I would like to know which integer digit 0 came from and how many times it occurred in that integer.
Here's what I have so far, I apologize if the code is bad. I am not allowed to use any additional libraries other than iostream and all function calls must be written myself.
#include <iostream>
using namespace std;
void getUncommon(int* iAry, int size) {
const int size2 = 10;
int* tmpAry = new int[size];
int totalCount[size2] = { 0 };
int currentCount[size2] = { 0 };
int totalUncommon = 0;
int i, j;
for (i = 0; i < size; i++) {
tmpAry[i] = iAry[i];
if (tmpAry[i] < 0)
tmpAry[i] *= -1;
for (j = 0; j < size2; j++)
currentCount[j] = 0;
if (tmpAry[i] == 0) {
currentCount[0] = 1;
}
while (tmpAry[i] / 10 != 0 || tmpAry[i] % 10 != 0){
currentCount[tmpAry[i] % 10] = 1;
tmpAry[i] /= 10;
}
for (j = 0; j < size2; j++) {
totalCount[j] += currentCount[j];
}
}
for (i = 0; i < size2; i++) {
if (totalCount[i] == 1) {
totalUncommon++;
}
}
cout << "Total of uncommon digits: " << totalUncommon << endl
<< "Uncommon digits:\n";
if (totalUncommon == 0) {
cout << "\nNo uncommon digits found.";
}
else {
for (i = 0; i < size2; i++) {
if (totalCount[i] == 1) {
cout << i << endl;
}
}
}
return;
}
int main(){
int* my_arry;
int size;
int i;
cout << "How many integers? ";
cin >> size;
my_arry = new int[size];
for (i = 0; i < size; i++) {
cout << "Enter value #" << i + 1 << " : ";
cin >> my_arry[i];
}
cout << "\nThe original array:" << endl;
for (i = 0; i < size; i++) {
cout << my_arry[i] << endl;
}
cout << "\nCalling function -\n" << endl;
getUncommon(my_arry, size);
delete[] my_arry;
return 0;
}
Thanks ahead of time.
You can create a map with the digits 0 1 2 ... 9 as the key, and a pair of pointer to/index of integer containing the digit and number of occurrences of the digit in the integer as the value of the key-value pair.

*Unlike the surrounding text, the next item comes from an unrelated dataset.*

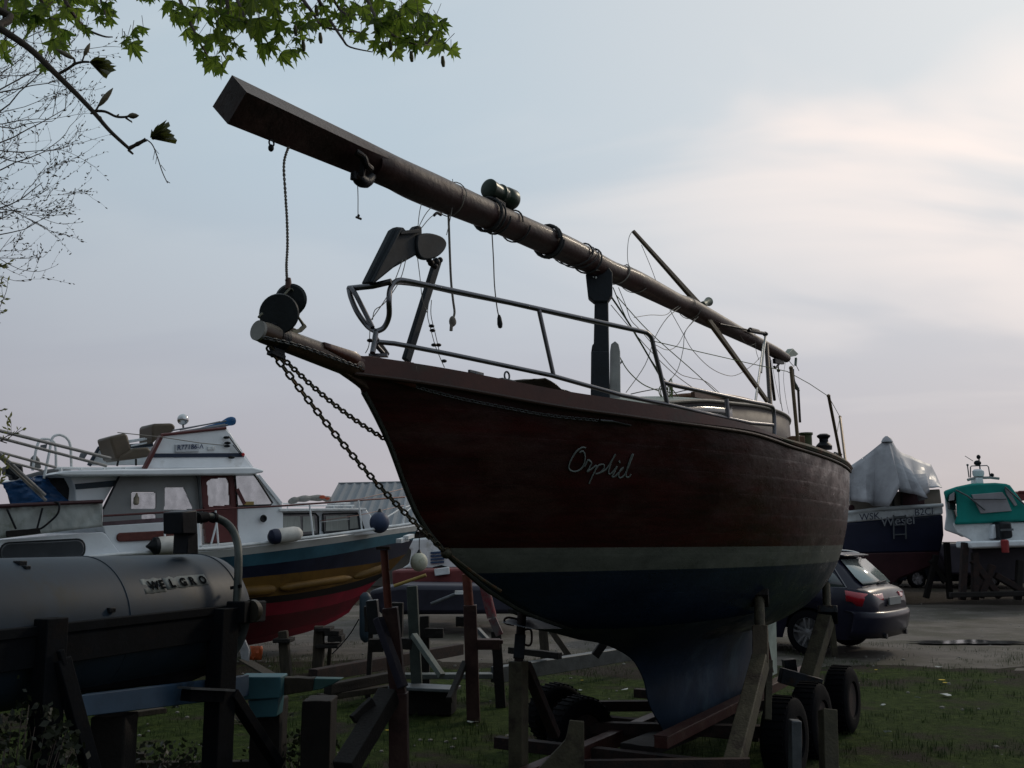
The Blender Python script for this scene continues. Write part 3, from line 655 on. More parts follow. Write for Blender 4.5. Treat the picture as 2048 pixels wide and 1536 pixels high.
# ------------------------------------------------------------------ the mast lying over the yacht, heel forward
MR = thing('mast', 'long varnished wooden mast lying along the top of the yacht', 'mast', loc=tuple(yw(2.5, 0, 2.4)))
def mast():
    # centre line and radius from the upper and lower edge of the spar
    up = [(464, 150), (701, 259), (755, 295), (865, 344), (923, 372), (1038, 427), (1142, 474), (1227, 522), (1273, 539), (1360, 588), (1382, 595), (1489, 657), (1560, 697), (1580, 710)]
    dn = [(455, 248), (690, 344), (755, 365), (827, 404), (978, 462), (1087, 509), (1172, 545), (1227, 568), (1300, 600), (1360, 628), (1396, 646), (1511, 697), (1555, 720), (1570, 724)]
    fu, fd = smoothtab(up), smoothtab(dn)
    cl = []
    for x in list(range(745, 1575, 12))+[1573]:
        # pair points across the spar: the edge normal leans a little
        yu, yd = lerp(fu, x+10), lerp(fd, x-10); c = yc(x, (yu+yd)/2); a = yc(x+10, yu); b = yc(x-10, yd)
        zc=(c-CAM).y*cp+(c-CAM).z*sp; sl_=.47; cl.append((c, zc/FPX*(lerp(fd, x)-lerp(fu, x))/math.sqrt(1+sl_*sl_)/2))
    m = MB(); m.tube([p for p, r in cl], [r*(.82 if i == 0 else .95 if i == 1 else 1) for i, (p, r) in enumerate(cl)], 28, ry=1.0); m.build('spar', mastw, MR)
    # square heel
    ax = (yc(1000, 450)-yc(745, 330)).normalized(); h0 = yc(459, 199); q = [onplane(x, y, h0, ax) for x, y in ((464, 150), (425, 213), (455, 248), (493, 184))]
    e = yc(748, 332); E = []
    for x, y in ((722, 276), (690, 318), (700, 345), (731, 297)): E.append(onplane(x, y, yc(712, 312), ax))
    r = cl[4][1]; c2 = cl[4][0]; F_ = []
    m = MB(); n = 28
    def ring(quad, k=28):
        out = []; per = [(quad[i], quad[(i+1) % 4]) for i in range(4)]
        for i in range(k): u = i/k*4; j = int(u); a, b = per[j]; out.append(a.lerp(b, u-j))
        return out
    R0 = ring(q); R1 = ring(E); cen = sum(E, Vector())/4
    R2 = [c2+((p-cen)-ax*((p-cen).dot(ax))).normalized()*r*1.0 for p in R1]
    Rm = [a.lerp(b, .62) for a, b in zip(R1, R2)]
    rows = [R0, [a.lerp(b, .5) for a, b in zip(R0, R1)], R1, Rm, R2]
    m.grid([x+[x[0]] for x in rows]); m.add(R0, [tuple(range(28))]); m.build('heel', mastw, MR, bevel=.0, angle=30)
    print('heel quad', [(a-b).length for a, b in zip(q, q[1:]+q[:1])], 'r', r)
    # gooseneck fitting under the heel
    m = MB(); m.tube(smoothline([yc(712, 305, .07), yc(728, 316, .085), yc(733, 330, .085), (yc(742, 338, .075))], 4), [.017]*13, 10)
    m.lathe(yc(708, 348, .03), (0, 0, -1), [(-.01, .016), (.028, .018), (.03, .01)], 14)
    rows = smoothline([yc(712, 345, .03), yc(718, 358, .03), yc(732, 364, .03), (yc(745, 352, .03))], 4); m.tube(rows, [.02, .024, .028, .03, .032, .032, .032, .03, .03, .028, .026, .022, .02], 12)
    m.stick(yc(727, 310, .07), yc(724, 352, .05), .05, .022); m.build('gooseneck', dsteel, MR, bevel=.003)
    m = MB(); m.torus(yc(543, 286), YS, .014, .004, 16, 8); m.ball(yc(542, 296), .013, 8, (1, 1, 1.3)); m.build('eye_bolt', dsteel, MR)
    # halyard winch drum on top of the spar
    d = (yc(1012, 392)-yc(985, 378)).normalized(); p = yc(976, 376); k = (yc(1020, 396)-p).length
    m = MB(); m.lathe(p, d, [(0, .0), (.0, .045), (.008, .058), (k*.38, .05), (k*.46, .05), (k*.5, .06), (k*.55, .06), (k*.6, .052), (k*.72, .052), (k*.78, .062), (k*1.06, .066), (k*1.14, .055), (k*1.14, .0)], 28)
    m.build('halyard_winch', mat('winch_green_black', (.03, .045, .035), .35, .4, .3, 10, .1), MR)
    m = MB(); m.stick(yc(985, 400, .02), yc(1005, 412, .02), .05, .03); m.build('winch_bracket', dsteel, MR, bevel=.004)
    # line wrapped round the spar
    def wrap(x0, x1, turns, rr, mat_, lift=1.06, ph=0):
        pts = []; n = int(abs(turns)*18)+2
        for i in range(n+1):
            x = x0+(x1-x0)*i/n; j = min(range(len(cl)), key=lambda k: abs(pxl(cl[k][0])[0]-x)); c, r_ = cl[j]
            j2 = min(len(cl)-2, j); t = (cl[j2+1][0]-cl[j2][0]).normalized(); c = c+t*((x-pxl(c)[0])/max(1, abs(pxl(cl[j2+1][0])[0]-pxl(cl[j2][0])[0]))*(cl[j2+1][0]-cl[j2][0]).length)
            _, a, b = frame_of(t); an = ph+2*math.pi*turns*i/n; pts.append(c+(a*math.cos(an)+b*math.sin(an))*(r_*lift+rr))
        mm = MB(); mm.tube(pts, rr, 6); mm.build('wrapped_line', mat_, MR)
    dl = mat('line_dark', (.03, .032, .035), .8, 0, .3, 40, .3)
    wrap(905, 900, 1.0, .003, wire); wrap(975, 995, 2.0, .006, dl); wrap(972, 980, 1.5, .009, dl, ph=1); wrap(1020, 1035, 1.0, .005, dl)
    wrap(1092, 1100, 2, .010, dl); wrap(1090, 1104, 1.4, .007, dl, ph=2); wrap(1160, 1185, 1.3, .006, dl); wrap(1100, 1190, 1.2, .004, dl, ph=1.2); wrap(1120, 1200, 1.1, .004, dl, ph=1.9); wrap(1240, 1275, .9, .003, wire); wrap(1372, 1382, 1, .003, wire)
    wrap(1215, 1245, .8, .004, wire, ph=2.4)
    # crosstree through the spar
    sw = mat('crosstree_wood', (.075, .055, .035), .6, 0, .3, 8, .2)
    a = yc(1266, 462, -.35); b = yc(1409, 622, -.02); c = yc(1535, 803, .35)
    m = MB(); m.stick(a, b, .034, .022, wd1=.062, ht1=.032, up=YS); m.build('crosstree', sw, MR, bevel=.006)
    m = MB(); m.stick(yc(1409, 630, .03), c, .06, .032, up=YS, wd1=.045, ht1=.026); m.build('crosstree', sw, MR, bevel=.006)
    m = MB(); m.lathe(yc(1405, 610), (yc(1427, 598)-yc(1405, 610)), [(0, .03), (.05, .028), (.07, .022), (.15, .04), (.155, .03)], 16); m.build('spreader_lamp', mat('lamp_green_grey', (.12, .15, .12), .5, .2, .2, 10, .1), MR)
    # masthead gear
    m = MB(); m.stick(yc(1548, 722), yc(1566, 724), .03, .05); m.tube(smoothline([yc(1560, 725), yc(1552, 735), yc(1548, 733)], 4), .012, 8); m.stick(yc(1556, 725), yc(1557, 742), .012, .012); m.ball(yc(1557, 741), .018, 8)
    m.build('masthead_fitting', dsteel, MR, bevel=.003)
    m = MB(); m.prism([yc(1574, 712, .03), yc(1586, 697, .03), yc(1597, 708, .03), yc(1592, 712, .03), yc(1580, 714, .03)], YS*-.06); m.stick(yc(1592, 716), yc(1591, 731), .022, .022); m.tube([yc(1591, 728), yc(1598, 742)], .004, 6); m.tube(smoothline([yc(1576, 716), yc(1580, 724), yc(1588, 733)], 4), .004, 6)
    m.build('masthead_lamp', mat('lamp_grey_green', (.16, .20, .17), .5, .2, .3, 14, .1), MR, bevel=.003)
    return cl
CL = mast()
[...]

Start iterating on the integer list, extracting the digits and their number of occurrences from each integer. You can do that by either using the modulo operator, or using string functions (after converting the integer to string).
Now, for each integer, access the map of digits for all the digits in the integer, and if the value is uninitialised, update the value with the pointer/index to this integer and the number of occurrences of the digit in this integer. If the map entry is already populated, that means that it's not an "unusual" digit. So you can mark that map entry with a marker that conveys that this particular digit is not "unusual" and hence no need to update this entry.
After iterating over the entire integer list in this manner, you can iterate the map to find out which digits are unusual. You can also access the containing integer from the pointer/index in the value portion of the map's key-value pair. You can sort these entries easily using any sorting algorithm (since the number of values to be sorted is very small, no need to worry about time complexity, pick the easiest one) on the number of occurrences value.